Théâtre

Vouloir mourir mais…

Hervé Sogne, Aude-Laurence Biver et Raoul Schlechter
Foto: Bohumil Kostorhyz
d'Lëtzebuerger Land vom 09.06.2023

Pour clôturer sa saison théâtrale, le Théâtre Ouvert Luxembourg (TOL) propose 1h22 avant la fin de Matthieu Delaporte dans un mise en scène de Pauline Colletune, une comédie à l’humour noir sur le thème de la mort, une approche qui fait « oublier » le sujet, en le drapant dans des situations inattendues et drôles.

Bernard Léveillé, trentenaire, est décidé, pour échapper à son mal de vivre, à se suicider. Il veut en finir avec la vie en se jetant de la fenêtre du quatrième étage, sa vie dont il n’attend plus rien, lui pèse. «  Je suis une suite ininterrompue de gestes ratés. » Méticuleux, il prépare son départ, il arrange tout, appartement et papiers, quand on frappe à la porte : revolver au poing, un individu lui dit qu’il est venu pour le tuer. Drôle de rencontre entre celui qui veut mourir et celui qui veut donner la mort. Faire à sa place ce qu’il veut faire, ce qui en un sens l’arrange, car à cause de son vertige, il a peur de sauter.

Peu à peu, au cours de la conversation qui s’engage et qui parle aussi de la solitude, de l’isolation dans les immeubles des grandes villes, nous découvrons que celui qui veut se suicider et celui qui veut le tuer se ressemblent, des similitudes se dégagent. L’un veut en finir avec une vie insignifiante, l’autre veut tuer pour tromper son ennui ; mais leurs plans dévient à chaque fois, les deux tournent en rond et ne pensent plus à leur projet : se tuer ou tuer un autre.

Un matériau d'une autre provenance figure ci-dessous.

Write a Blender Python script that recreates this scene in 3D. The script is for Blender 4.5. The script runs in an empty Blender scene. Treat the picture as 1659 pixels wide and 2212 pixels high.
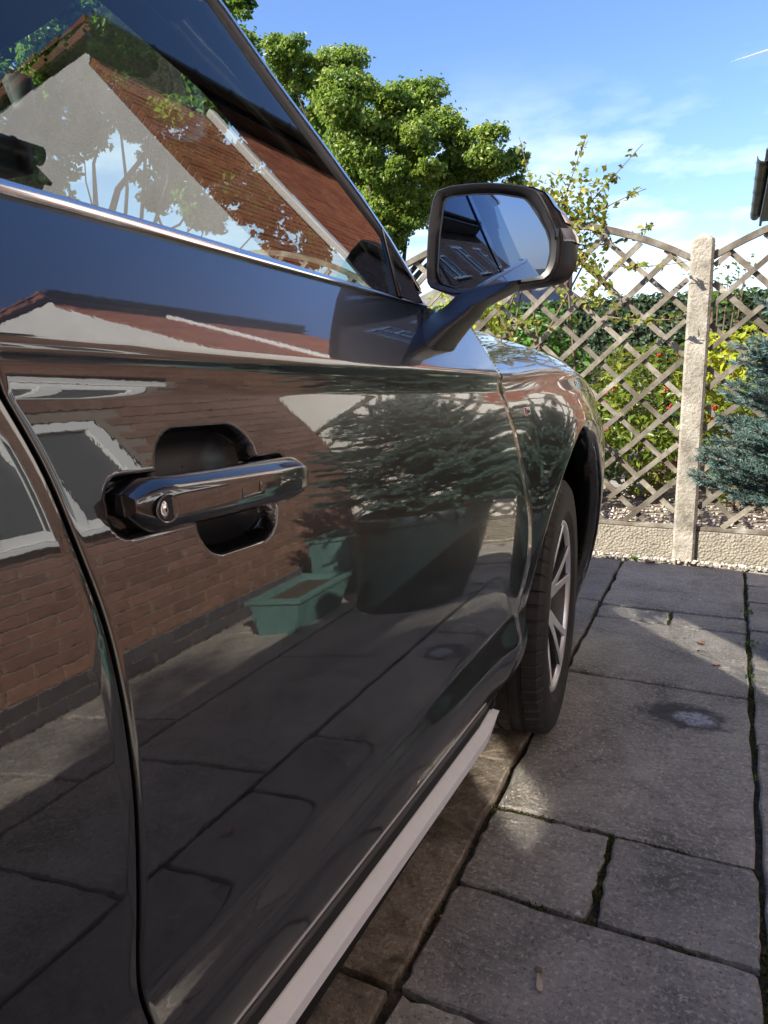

Pour détendre l’atmosphère, leur dialogue est parsemé de jeux de mots, de jonglages entre sens propre et sens figuré et de chansons populaires et de variété qui traduisent leurs divers états d’âme.

Un univers singulier, entre réalité et irréalité, prend lentement forme à travers la comédie absurde et drôle, qui doit beaucoup au talent du duo des comédiens : d’un côté, Raoul Schlechter qui excelle en Bertrand, un aimable perdant qui s’efface gentiment, de l’autre, Hervé Sogne qui en impose en tueur cynique qui, peu à peu, se dégonfle.

Malgré quelques longueurs (l’auteur doit respecter le compte à rebours de 1h22 avant la fin), l’affrontement initial entre tueur et victime, qui prend rapidement une tournure à l’amiable, suscite l’intérêt, ce qui est moins le cas par la suite, après le changement de décor – qui grâce à la scénographie assez astucieuse de Joanie Rancier se déroule sans heurt – quand on passe de l’appartement de Bernard à celui d’au-dessus, habité par Clémence, une locataire qui sombre dans la vie et veut se tuer au gaz.

Malgré le jeu très convaincant d’Aude-Laurence Biver dans le rôle de Clémence, le texte, à l’écriture incisive et au ton mordant de l’auteur Matthieu Delaporte, passe mal vers la fin, qui donne l’impression que l’auteur cherche un moyen, peu satisfaisant d’ailleurs, pour boucler l’intrigue, en suggérant qu’avec la voisine du dessus le bonheur est là, à portée de main. Les deux se ‘trouvent’ autour de la chanson L’amour en solitaire de Juliette Armanet. D’habitude l’auteur Matthieu Delaporte collabore avec Alexandre de La Patellière pour les textes dramatiques, entre autres le fameux Le prénom ou bien Le Dîner d’adieu, monté au TOL assez récemment ; pour 1h22 avant la fin, il s’est attelé seul à l’écriture et semble avoir quelque difficulté à boucler l’ensemble.

À la metteure en scène Pauline Collet incombe entre autres le rôle de respecter le déroulement de la comédie en 1h22, d’accentuer les situations drôles dans la direction d’acteurs et d’assurer, dans la mesure du possible, une unité et une cohésion au spectacle. Mission réussie, sauf pour le dernier point, où elle est liée par le texte qui a perdu un peu le souffle vers la fin. La mise en lumière de Manu Nourdin réussit à mettre en valeur plusieurs beaux tableaux en en relevant la signification.

1h22 avant la fin, un spectacle ironique et drôle, qui manque quelque peu de rythme et de structure dramatique mais est bien mis en scène et ce qui plaît surtout, c’est le jeu des comédiens.